When growth stalls, the answer usually is not more spend. It is sharper positioning, stronger foundations, and a better understanding of where discovery is actually happening now.
Back in the day, I spent enough time around old stereos to learn something useful. You could have a solid receiver. Good speakers. Plenty of power. But if the record was scratched, or the mix was muddy, turning the volume up didn't improve anything. It just made the flaws louder.
That's what I see with a lot of growth-stage companies right now. Growth softens a bit. Pipeline gets less predictable. Paid media gets more expensive. The team starts reaching for the knobs. More budget. More channel testing. More content. More optimization. Turn it up. Maybe that fixes it. Usually, it doesn't.
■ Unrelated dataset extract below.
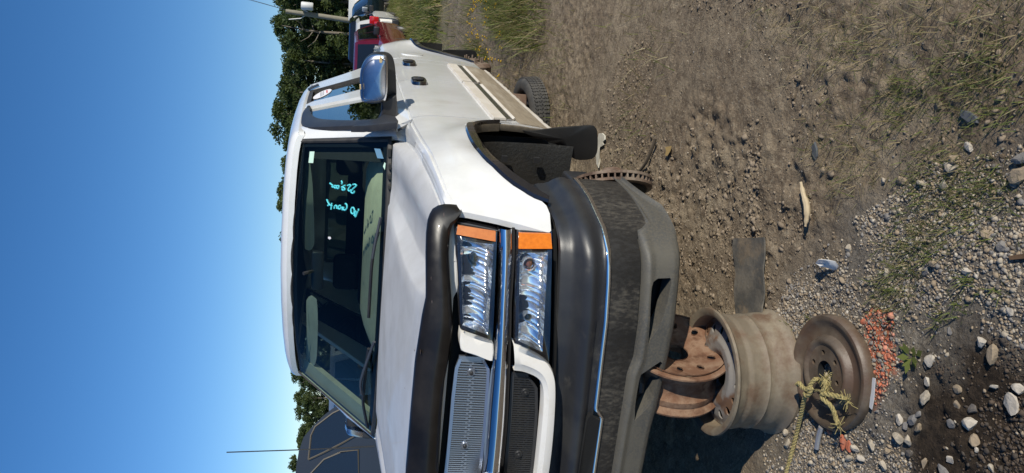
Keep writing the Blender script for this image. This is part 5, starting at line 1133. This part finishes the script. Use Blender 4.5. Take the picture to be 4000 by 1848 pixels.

Because when growth stalls, the problem often isn't that your team forgot how to run paid media. It's that the signal underneath the spend has gotten weak. Your positioning blurred. Your differentiation softened. Your message got safer. Your website stopped turning interest into conviction. And once that happens, paid media doesn't rescue the problem. It amplifies it.
Paid Media Is Great at Making the Wrong Thing Louder
I'm not anti-paid media. Far from it. Paid media can be incredibly effective when the fundamentals are strong. It can help a sharp story travel faster. It can put a clear point of view in front of the right audience at the right moment. It can create momentum. But it can't create clarity where none exists.
That's where a lot of leadership teams get themselves in trouble. They see efficiency slipping and assume the answer is tactical. New creative. Better optimization. A landing page refresh. More top-of-funnel spend. A new channel mix. Maybe a new agency. And sure, sometimes those things help around the edges.
But if the market still doesn't understand who you're for, why you matter, and why you're different, all you're really doing is paying to distribute ambiguity. That's expensive. And after a while, everyone starts feeling it. Marketing feels like it's working too hard for too little return. Sales starts complaining that leads aren't qualified, or don't really get the story. Leadership loses confidence in the channels. The board starts asking tougher questions.
The conversation becomes about media efficiency, when the real issue started upstream. Suddenly everyone is optimizing campaigns that are delivering the wrong thing faster.
Most Stalled Growth Starts as a Foundation Problem
If you're the CEO, this may not be your favorite sentence. But positioning is not a messaging exercise. It's a leadership decision. A lot of companies treat positioning like the frosting — something marketing tightens up after the real work is done. A headline exercise. A brand workshop. A cleaner homepage. That's backwards.
Positioning is the logic underneath the entire growth system. Four questions most companies avoid answering directly:
Who is this actually for? What problem do you own? What makes you different in a way the market can feel quickly? What are you willing to say clearly, even if it means not appealing to everyone?
When teams avoid those questions, they usually compensate with activity. Busy marketing is often avoidance in a nicer outfit. The company keeps publishing. Keeps spending. Keeps optimizing. But the story has no edge. The value proposition has no shape. And the website sounds like it was assembled by committee. That's not a media problem. That's what happens when the foundation underneath the marketing has started to crack.
Put your homepage next to two or three competitors. Could a buyer quickly tell which one is you, who you're for, and why you win? If not, I wouldn't start by looking at campaign settings. I'd start by looking at the signal.